Crazy Golf Law [38/52]

In the criminal justice system, the people are represented by two separate yet equally important groups: The police, who investigate crime, and the district attorneys, who prosecute the offenders. These are their stories.

This week it’s a rip roaring, objection yelling, whip panning hell of a time from veteran director Takashi Miike as the Ace Attorney movie lands in my sites.

Originating in Japan, Ace Attorney is a video game franchise following Phoenix Wright, a young gun, new to the courtroom defence lawyer. He practices law in an exaggerated version of the Japanese legal system, where each 3 day head-to-head trial is filled with surprise turns, more ‘Just One More Thing…‘s than full seasons of Columbo and also ghosts. Where everyone is an extreme caricature and a ridiculous outfit is a prerequisite for entry to the courtroom.

Its basis, the real Japanese legal system, is infamously punitive with a conviction rate sat at 99.8%. A case just ending up in court nearly always means the accused is convicted and punished. This is the shadow under which these games are produced, the theatrical courtrooms, the close calls and crucially, the ability for Phoenix Wright, the player avatar, to win against impossible odds. There is a layer of dark satire baked right into the core of this series, one that makes a film adaption the perfect project for Takashi Miike.

In his 30+ year career, Miike has racked up over 100 IMDb directing credits, most of them films, with at least 2 touted as his 100th feature. He is a step past prolific, with a body of work so deep that you could never hope to see it all and even if you did, he’d have made a whole lot more by the time you caught up. If you’re a horror fan, Audition might be your favourite of his, underground gore? Ichi the Killer, a critics pick might be 13 Assassins it’s certainly one of his best, comedy drama that is nearly almost a mockumentary? Miike has you with The Bird People in China. Simply put, he’s made a lot of really good film. If anything ties it together, it’s probably an undertone of black comedy. Well that and like, beautifully shot unbridled gore, but that’s not part of this thesis, we’ll save talking about it for another time.

I’m not sure whose idea it was to give the film adaption of the decidedly PG rated Ace Attorney franchise to Miike, I don’t know how that conversation went, but he is such a good fit. The ridiculous pageantry of this cartoon courtroom, the CGI ghosts, double crosses and unlikely reveals. It nestles into the canon of his filmography, as versatile as he is. It has that dark undertone, the thought that without Phoenix, these people would be in prison for things they clearly didn’t do. The 100% conviction rates of prosecutors, not badges of honour, but proof of systematic failure. But I don’t think it quite follows through on the potential. It’s a lot of ceremony, a lot of flash, with not nearly enough backing it up under the surface.

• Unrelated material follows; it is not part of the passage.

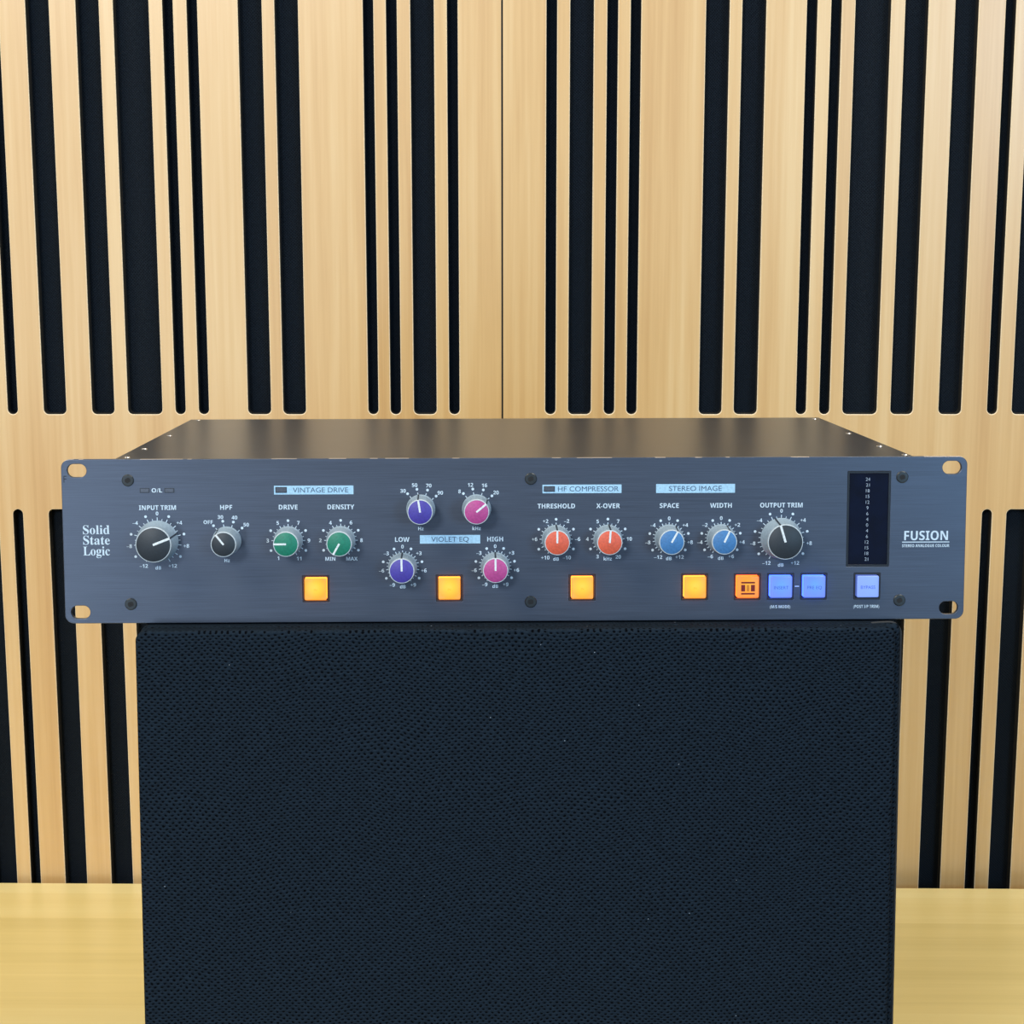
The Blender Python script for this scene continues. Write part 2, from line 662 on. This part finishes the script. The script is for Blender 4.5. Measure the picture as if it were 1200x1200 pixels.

The plot of Ace Attorney is a little meandering and generally a bit much, it’s a film dense with plot and flashback, that races though an 18 hour game, summarising it in just over 2. I think it could bear to slow down, to cover one case in detail, rather than the entire thing in passing. The chosen pace is tiring, unrelenting, with no room for rumination, no space for you to try to get ahead of it, something that’s traditionally a prerequisite for crime and punishment as a genre. You never feel you’ve outsmarted the film only to be beaten back by the games signature moon logic, or have that moment where Columbo puts together everything you’ve seen, all the clues, in a way you couldn’t. It’s all moving too fast for that loop, for moments of discovery. Thats also like, the entire point of the games right? You try to outsmart them, you think you have it lined up, only to get taken out of left field by something you couldn’t have expected. It’s a point of tension and failure for this adaption. While the crazy golf aesthetic is captured, the ball coming rolling back to your feet after you made the ‘perfect’ shot isn’t.

I can just see something subtler here and it’s frustrating that it wasn’t made. Part of the reason I highlight Miike’s versatility, is because he can do subtle. He can do the spectacle, theatre, and the rest. Weird shit is his wheelhouse. Yet he’s capable of a more balanced approach.

I think with some work in the script, this could be a film that’s more overt in its critique of the justice system. One that gained some crossover appeal and didn’t just feel like one that while wildly entertaining, is really for people who have played the games. That’s why it’s more whistle stop tour, greatest hits, rather than indictment, meditation or even just genre flick.

Putting aside films that weren’t made, burying the potential. Ace Attorney is a Fun Time. Even if you’re not a fan of the games, it’s worth watching, it’s solid entertainment and if you do like it, Miike has literally 100 other films to watch. He’s a deep well, he contains multitudes. Which is why I want more from this, it’s why it seems like I’m low key slating something while recommending it. I enjoyed Ace Attorney enough that this was the second time I’ve seen it and I set out writing thinking I’d be full of breathless enthusiasm. Only in working through it, did I find threads to pull on, wallpaper to strip back and cracks to renovate.